“To kill a man is not to defend a doctrine, but to kill a man.” -
Michael ServetusWe live in interesting times and that reminds me of the Chinese curse: “May you live in interesting times”… Interesting because of the worldwide upheavals, economies in crisis, wars, terrorism, massive population shifts, climate change, social inequity, crumbling governments, people running amuck. Yet, ours are not the only interesting times, the history books are full of similar epochs with numerous crises and awful turmoil. It’s just that I would have thought humanity had learnt a little form past mistakes and a simple reading of history would have had a sobering effect. But who bothers to read history anymore?
The painting for this Sunday is
Hieronymus Bosch’s “The Temptation of St Anthony”, a work full of terror and apprehension.

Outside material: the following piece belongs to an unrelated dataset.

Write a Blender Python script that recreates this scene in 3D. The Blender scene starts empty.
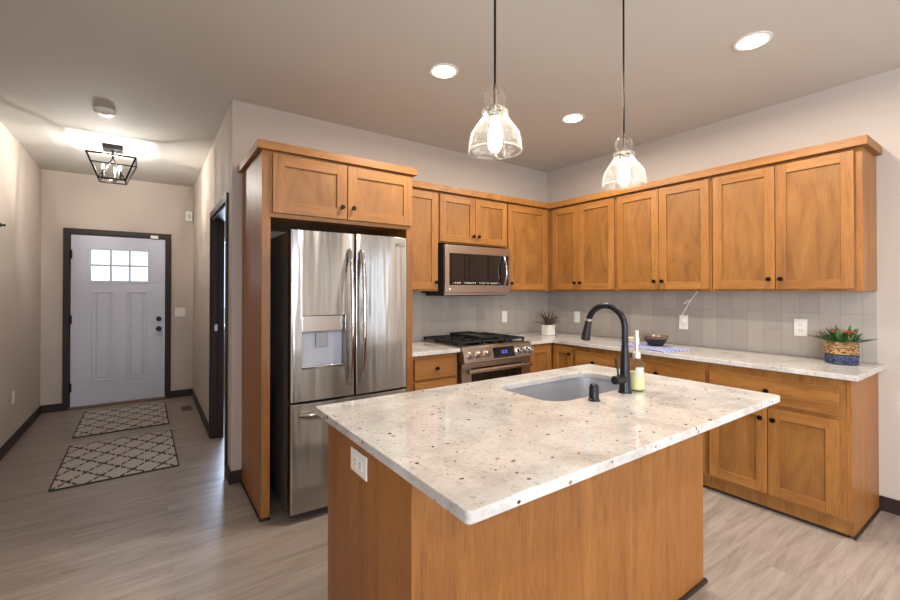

Illustrative perhaps of some past “interesting times” or prophetic of the present ones.
Bosch, Hieronymus also known as Joen or Jeroen van Aken was born about 1450, in 's-Hertogenbosch (Bois-le-Duc) in the Netherlands and died in 1516. The painting above was painted around 1505-1506 and is oil on panel, 131.5 x 53 cm (central panel), 131.5 x 53 cm (side panels, each). It now hangs in Lisbon, in the Museu Nacional de Arte Antiga.

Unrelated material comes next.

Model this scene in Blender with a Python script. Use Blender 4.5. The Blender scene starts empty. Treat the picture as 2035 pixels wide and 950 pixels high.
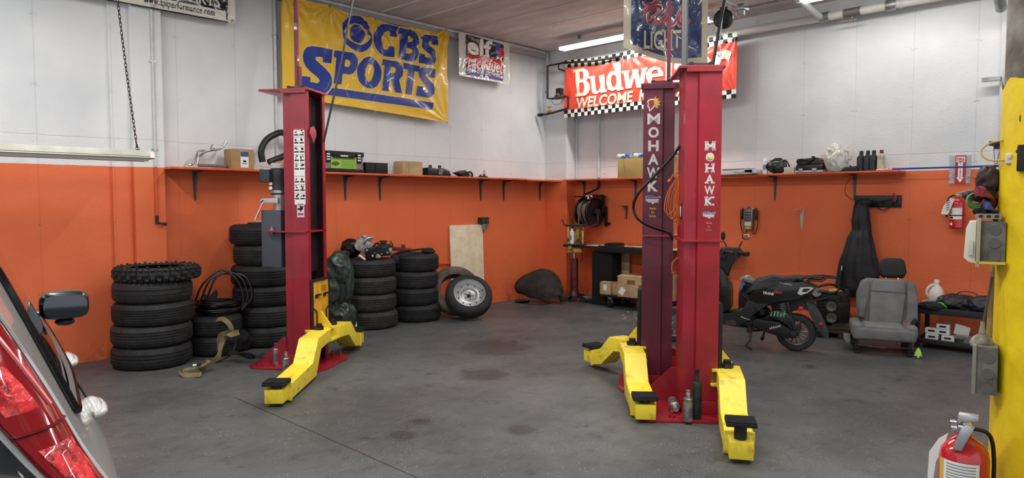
import bpy, bmesh, math, random
from mathutils import Vector, Matrix, noise
from mathutils.geometry import tessellate_polygon
rnd = random.Random(7)
C = bpy.context.scene.collection
SC = bpy.context.scene
PI = math.pi
# ------------------------------------------------------------------ camera
FPX = 1375.0; IW, IH = 2035, 950; CAMH = 1.5
_p = math.atan((475-400)/FPX); _a = math.radians(44.1)
FV = Vector((math.cos(_a)*math.cos(_p), math.sin(_a)*math.cos(_p), -math.sin(_p)))
RV = Vector((math.sin(_a), -math.cos(_a), 0))
UV = RV.cross(FV)
cd = bpy.data.cameras.new('camera'); cd.sensor_width = 36; cd.lens = 36*FPX/IW; cd.clip_start = 0.05
cam = bpy.data.objects.new('camera', cd); C.objects.link(cam); SC.camera = cam
m = Matrix((RV, UV, -FV)).transposed().to_4x4(); m.translation = (0, 0, CAMH); cam.matrix_world = m
# ------------------------------------------------------------------ light
w = bpy.data.worlds.new('daylight'); SC.world = w; w.use_nodes = True
w.node_tree.nodes['Background'].inputs[0].default_value = (0.86, 0.93, 1.0, 1)
w.node_tree.nodes['Background'].inputs[1].default_value = 1.05
SC.view_settings.view_transform = 'Standard'; SC.view_settings.look = 'None'
SC.view_settings.exposure = 0.0; SC.view_settings.gamma = 1; SC.view_settings.use_curve_mapping = False
TUBE_W = 50.0      # watts of each ceiling tube fitting (area lamp inside every fitting below)
# ------------------------------------------------------------------ geometry of the place
YL, XR, ZC = 7.3, 8.5, 3.83       # left wall plane, right wall plane, ceiling height
SHZ = 1.835                        # top of the wall shelf
def ray(px, py):
    return FV + ((px-IW/2)/FPX)*RV + ((IH/2-py)/FPX)*UV
def G(px, py, z=0.0):
    d = ray(px, py); t = (z-CAMH)/d.z; return Vector((t*d.x, t*d.y, z))
def WL(px, py, y=YL):
    d = ray(px, py); t = y/d.y; return Vector((t*d.x, y, CAMH+t*d.z))
def WR(px, py, x=XR):
    d = ray(px, py); t = x/d.x; return Vector((x, t*d.y, CAMH+t*d.z))
def DP(px, py, dep):
    return Vector((0, 0, CAMH)) + dep*ray(px, py)
def ppm(p):
    return FPX/((Vector(p)-Vector((0, 0, CAMH))).dot(FV))
def facing(p, extra=0.0):
    return math.atan2(p[1], p[0]) - PI/2 + extra
# ------------------------------------------------------------------ materials
def lin(c):
    return tuple(((x/255.0)/12.92 if x/255.0 <= .04045 else ((x/255.0+.055)/1.055)**2.4) for x in c)+(1,)
MATS = {}
def mat(name, c, rough=.5, metal=0, bump=0, bs=60, var=0, vs=4, c2=None, em=0, alpha=1, trans=0, coat=0, ior=1.45, sharp=(.4, .6)):
    if name in MATS: return MATS[name]
    M = bpy.data.materials.new(name); M.use_nodes = True; nt = M.node_tree; b = nt.nodes['Principled BSDF']
    b.inputs['Base Color'].default_value = lin(c); b.inputs['Roughness'].default_value = rough
    b.inputs['Metallic'].default_value = metal; b.inputs['IOR'].default_value = ior
    b.inputs['Coat Weight'].default_value = coat
    if alpha < 1: b.inputs['Alpha'].default_value = alpha
    if trans: b.inputs['Transmission Weight'].default_value = trans
    if em:
        b.inputs['Emission Color'].default_value = lin(c); b.inputs['Emission Strength'].default_value = em
    tc = nt.nodes.new('ShaderNodeTexCoord')
    if var or c2:
        n = nt.nodes.new('ShaderNodeTexNoise'); n.inputs['Scale'].default_value = vs; n.inputs['Detail'].default_value = 6
        nt.links.new(tc.outputs['Object'], n.inputs['Vector'])
        r = nt.nodes.new('ShaderNodeValToRGB'); r.color_ramp.elements[0].position = sharp[0]; r.color_ramp.elements[1].position = sharp[1]
        c2 = c2 or tuple(x*(1-var) for x in c)
        r.color_ramp.elements[0].color = lin(c2); r.color_ramp.elements[1].color = lin(c)
        nt.links.new(n.outputs['Fac'], r.inputs['Fac']); nt.links.new(r.outputs['Color'], b.inputs['Base Color'])
    if bump:
        n = nt.nodes.new('ShaderNodeTexNoise'); n.inputs['Scale'].default_value = bs; n.inputs['Detail'].default_value = 4
        nt.links.new(tc.outputs['Object'], n.inputs['Vector'])
        bn = nt.nodes.new('ShaderNodeBump'); bn.inputs['Strength'].default_value = bump; bn.inputs['Distance'].default_value = .01
        nt.links.new(n.outputs['Fac'], bn.inputs['Height']); nt.links.new(bn.outputs['Normal'], b.inputs['Normal'])
    MATS[name] = M; return M
class NT:   # tiny node helper
    def __init__(s, M): s.nt = M.node_tree; s.b = s.nt.nodes['Principled BSDF']
    def n(s, t, **k):
        x = s.nt.nodes.new(t)
        for a, v in k.items(): setattr(x, a, v)
        return x
    def val(s, i, v):
        if hasattr(v, 'links') or isinstance(v, bpy.types.NodeSocket): s.nt.links.new(v, i)
        else: i.default_value = v
    def math(s, op, a, b=0.0, c=0.0, clamp=False):
        x = s.n('ShaderNodeMath', operation=op, use_clamp=clamp)
        s.val(x.inputs[0], a); s.val(x.inputs[1], b); s.val(x.inputs[2], c); return x.outputs[0]
    def mix(s, f, a, b):
        x = s.n('ShaderNodeMix', data_type='RGBA'); s.val(x.inputs[0], f); s.val(x.inputs[6], a); s.val(x.inputs[7], b); return x.outputs[2]
    def noise(s, vec, scale, detail=4, rough=.5):
        x = s.n('ShaderNodeTexNoise'); s.nt.links.new(vec, x.inputs['Vector']); x.inputs['Scale'].default_value = scale
        x.inputs['Detail'].default_value = detail; x.inputs['Roughness'].default_value = rough; return x.outputs['Fac']
    def ramp(s, f, a, b):   # smooth 0..1 between a and b
        x = s.n('ShaderNodeMapRange', interpolation_type='SMOOTHSTEP'); s.val(x.inputs[0], f); x.inputs[1].default_value = a; x.inputs[2].default_value = b; return x.outputs[0]
    def bump(s, h, st, dist=.01):
        x = s.n('ShaderNodeBump'); x.inputs['Strength'].default_value = st; x.inputs['Distance'].default_value = dist
        s.nt.links.new(h, x.inputs['Height']); s.nt.links.new(x.outputs[0], s.b.inputs['Normal'])
    def color(s, c): s.nt.links.new(c, s.b.inputs['Base Color'])
def wall_mat(name, axis, seam_off, seam_w, hseam):
    M = mat(name, (200, 200, 200), .62); N = NT(M)
    g = N.n('ShaderNodeNewGeometry'); P = g.outputs['Position']
    sp = N.n('ShaderNodeSeparateXYZ'); N.nt.links.new(P, sp.inputs[0]); t = sp.outputs[axis]; z = sp.outputs[2]
    n1 = N.noise(P, 9, 6, .6); n2 = N.noise(P, 60, 4); n3 = N.noise(P, 1.3, 3); n4 = N.noise(P, 190, 3)
    fr = N.math('ABSOLUTE', N.math('SUBTRACT', N.math('FRACT', N.math('ADD', N.math('DIVIDE', N.math('SUBTRACT', t, seam_off), seam_w), .5)), .5))
    fr = N.math('ADD', N.math('MULTIPLY', fr, seam_w), N.math('MULTIPLY', N.math('SUBTRACT', n1, .5), .012))
    seam = N.math('SUBTRACT', 1.0, N.ramp(N.math('ABSOLUTE', fr), .001, .007))
    hz = N.math('ABSOLUTE', N.math('ADD', N.math('SUBTRACT', z, hseam), N.math('MULTIPLY', N.math('SUBTRACT', n1, .5), .02)))
    hs = N.math('SUBTRACT', 1.0, N.ramp(hz, .001, .007))
    seam = N.math('MAXIMUM', seam, hs)
    # form-tie scars at the seams
    zf = N.math('ABSOLUTE', N.math('SUBTRACT', N.math('FRACT', N.math('DIVIDE', N.math('SUBTRACT', z, .35), .62)), .5))
    zz = N.math('MULTIPLY', zf, .62)
    dd = N.math('SQRT', N.math('ADD', N.math('POWER', zz, 2.0), N.math('POWER', N.math('MULTIPLY', fr, .55), 2.0)))
    tie = N.math('MULTIPLY', N.math('SUBTRACT', 1.0, N.ramp(dd, .004, .03)), N.ramp(N.noise(P, 45, 2), .5, .58))
    vor = N.n('ShaderNodeTexVoronoi'); vor.inputs['Scale'].default_value = 9; N.nt.links.new(P, vor.inputs['Vector'])
    pit = N.math('MULTIPLY', N.math('SUBTRACT', 1.0, N.ramp(vor.outputs['Distance'], .03, .055)), N.ramp(n3, .5, .6))
    white = N.mix(N.ramp(n3, .3, .7), lin((206, 209, 213)), lin((222, 223, 223)))
    orange = N.mix(N.ramp(n3, .3, .7), lin((217, 104, 60)), lin((226, 112, 67)))
    line = N.math('ADD', z, N.math('MULTIPLY', N.math('SUBTRACT', n1, .5), .012))
    col = N.mix(N.math('GREATER_THAN', line, SHZ-.005), orange, white)
    # scuffs and grime near the floor
    grime = N.math('MULTIPLY', N.math('SUBTRACT', 1.0, N.ramp(z, .0, .45)), N.ramp(N.noise(P, 5, 6, .7), .45, .7))
    col = N.mix(N.math('MULTIPLY', grime, .55), col, lin((110, 52, 34)))
    chip = N.math('MULTIPLY', N.ramp(N.noise(P, 38, 5, .7), .68, .72), N.ramp(n3, .45, .62))
    col = N.mix(N.math('MULTIPLY', chip, .5), col, lin((235, 200, 180)))
    col = N.mix(N.math('MULTIPLY', N.math('MAXIMUM', seam, N.math('MAXIMUM', tie, pit)), .12), col, lin((95, 85, 85)))
    N.color(col)
    h = N.math('ADD', N.math('MULTIPLY', N.noise(P, 5, 7, .7), .9), N.math('ADD', N.math('MULTIPLY', n2, .3), N.math('MULTIPLY', n4, .10)))
    h = N.math('SUBTRACT', h, N.math('ADD', N.math('MULTIPLY', seam, .32), N.math('ADD', N.math('MULTIPLY', tie, .8), N.math('MULTIPLY', pit, .6))))
    N.bump(h, .55, .012)
    return M
WALLX = wall_mat('painted_concrete_left', 0, 1.50, .60, 2.09)
WALLY = wall_mat('painted_concrete_right', 1, 1.57, .59, 2.01)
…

The complete triptych depicts the Flight and Failure of St Anthony (left wing), Temptation of St Anthony (central panel) and St Anthony in Meditation (right wing). In the works of northern masters, the realistic landscapes of Italian painters are transformed into fantasy-scapes in which anthropomorphic forms mix with imaginary ones. These often accompany the usual Christian motifs, like a temptation of Saint Anthony, representing a weird mixture of legend and pure imagination. Bosch was remarkable in his choice of subject matter that allowed him to indulge his bizarre sense of the grotesque and the fantastic.